Toutefois, comme le démontre l’exemple polonais, cette surveillance a ses failles. En France, l’entrepôt DIF4, situé en région parisienne était considéré comme à risque “modéré” à cause de son environnement opérationnel. Dans un rapport, en octobre 2019, Amazon note qu’aucun syndicat n’y est présent, mais souligne que des groupes « anarcho-syndicalistes », comme la CGT, « ont par le passé tenté d’obtenir le soutien des salariés basés à Paris ». Il notait également que « de telles campagnes restent rares, de portée limitée et finalement infructueuses ». Pourtant, deux mois plus tard, en décembre 2019, des employés en collaboration avec la CGT, ont coupé le courant électrique de l’entrepôt pendant 8 heures.

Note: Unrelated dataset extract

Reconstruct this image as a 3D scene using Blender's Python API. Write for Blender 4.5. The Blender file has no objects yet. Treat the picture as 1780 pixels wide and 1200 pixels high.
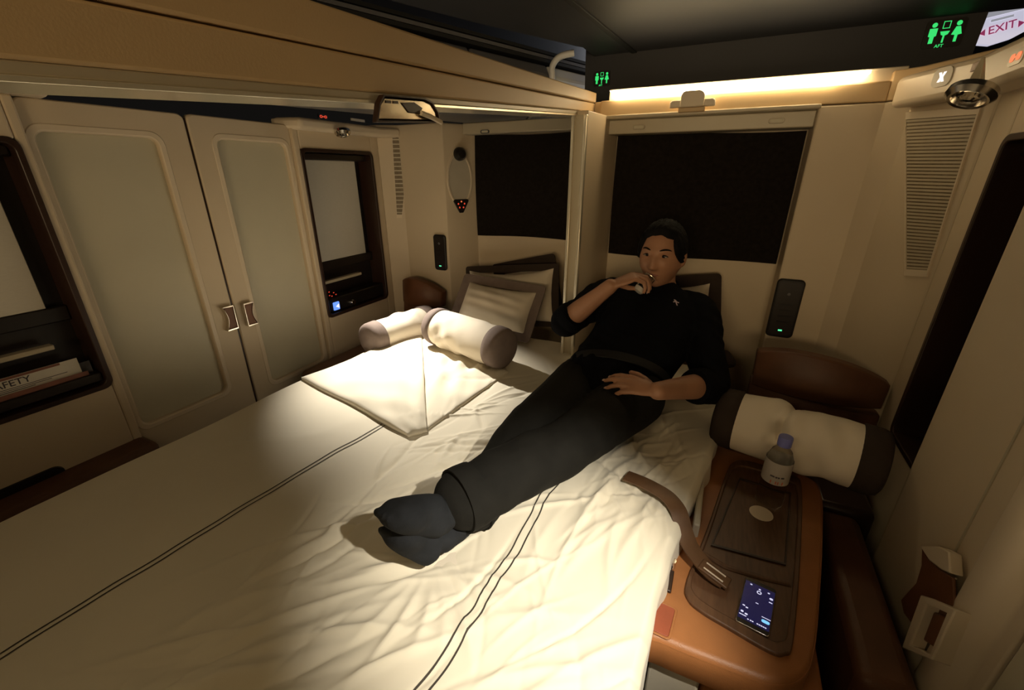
import bpy, bmesh, math, random
import numpy as np
from mathutils import Vector, Matrix
from mathutils.bvhtree import BVHTree

S = bpy.context.scene
COL = S.collection
rng = np.random.default_rng(7)
random.seed(7)

# ------------------------------------------------------------------ camera
CAM = np.array([0.65, 0.0, 1.35]); FPX = 740.0
YAW, PITCH = math.radians(-26.0), math.radians(22.0)
cam_d = bpy.data.cameras.new('camera'); cam = bpy.data.objects.new('camera', cam_d); COL.objects.link(cam)
cam.location = CAM
cam.rotation_euler = (math.pi/2 - PITCH, 0, -YAW)
cam_d.sensor_fit = 'HORIZONTAL'; cam_d.sensor_width = 36.0; cam_d.lens = FPX/1780*36.0
cam_d.clip_start = 0.01
S.camera = cam
_f = np.array([math.sin(YAW)*math.cos(PITCH), math.cos(YAW)*math.cos(PITCH), -math.sin(PITCH)])
_r = np.array([math.cos(YAW), -math.sin(YAW), 0.0]); _u = np.cross(_r, _f)
def ray(u, v): return _r*(u-890)/FPX - _u*(v-600)/FPX + _f
def AX(u, v, x): d = ray(u, v); return CAM + d*(x-CAM[0])/d[0]     # where a photo point meets the real plane x = const
def AY(u, v, y): d = ray(u, v); return CAM + d*(y-CAM[1])/d[1]
def AZ(u, v, z): d = ray(u, v); return CAM + d*(z-CAM[2])/d[2]
def AP(u, v, o, n):
    o = np.array(o, float); n = np.array(n, float); d = ray(u, v); return CAM + d*(np.dot(o-CAM, n)/np.dot(d, n))

# ------------------------------------------------------------------ world, lights, exposure
S.view_settings.view_transform = 'Standard'; S.view_settings.look = 'None'
S.view_settings.gamma = 1.0; S.view_settings.use_curve_mapping = False
S.view_settings.exposure = 0.0
W = bpy.data.worlds.new('world'); S.world = W; W.use_nodes = True
W.node_tree.nodes['Background'].inputs[0].default_value = (0.9, 0.8, 0.7, 1)
W.node_tree.nodes['Background'].inputs[1].default_value = 0.006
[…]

Ainsi, plusieurs camions vides étaient restés bloqués sur l’autoroute. Si les analyses d’Amazon contiennent des imprécisions, cela ne signifie pas pour autant que la situation n’est pas alarmante : « Amazon et Jeff Bezos agissent comme s’ils étaient au-dessus des lois parce qu’ils ont accumulé des niveaux de richesse et de pouvoir sans précédent. Il faut que cela cesse », avertit la députée européenne Manon Aubry.

Malgré toutes ses accusations, Lisa Levandowski affirme qu’Amazon ne se sert pas de ses partenaires « pour recueillir des renseignements sur les employés de ses entrepôts. Toutes les activités que nous entreprenons sont pleinement conformes aux lois locales et sont menées en toute connaissance, et avec le soutien des autorités locales ». L’entreprise justifie cette surveillance au motif qu’elle « souligne les risques, et les risques potentiels, qui peuvent avoir un impact sur les activités d’Amazon, afin de répondre à l’attente des clients ». C’est donc probablement pour répondre à cette problématique qu’en septembre 2020, l’entreprise a publié deux offres d’emploi au sein de son centre mondial des opérations de sécurité – qui compte des anciens militaires issus des services de renseignement – afin de suivre les « menaces des organisations de travailleurs ». Pour ces postes, la maîtrise d’une seconde langue, comme le français, l’espagnol, ou encore l’arabe et le mandarin, était fortement recommandée, ce qui sous-entend une surveillance mondiale. Après avoir suscité un ‘bad buzz’, ces annonces ont été supprimées. D’après Vice, en Europe, le centre cible principalement la France, le Royaume-Uni, l’Italie, l’Espagne, l’Allemagne, la Pologne, l’Autriche, la République Tchèque et la Slovaquie.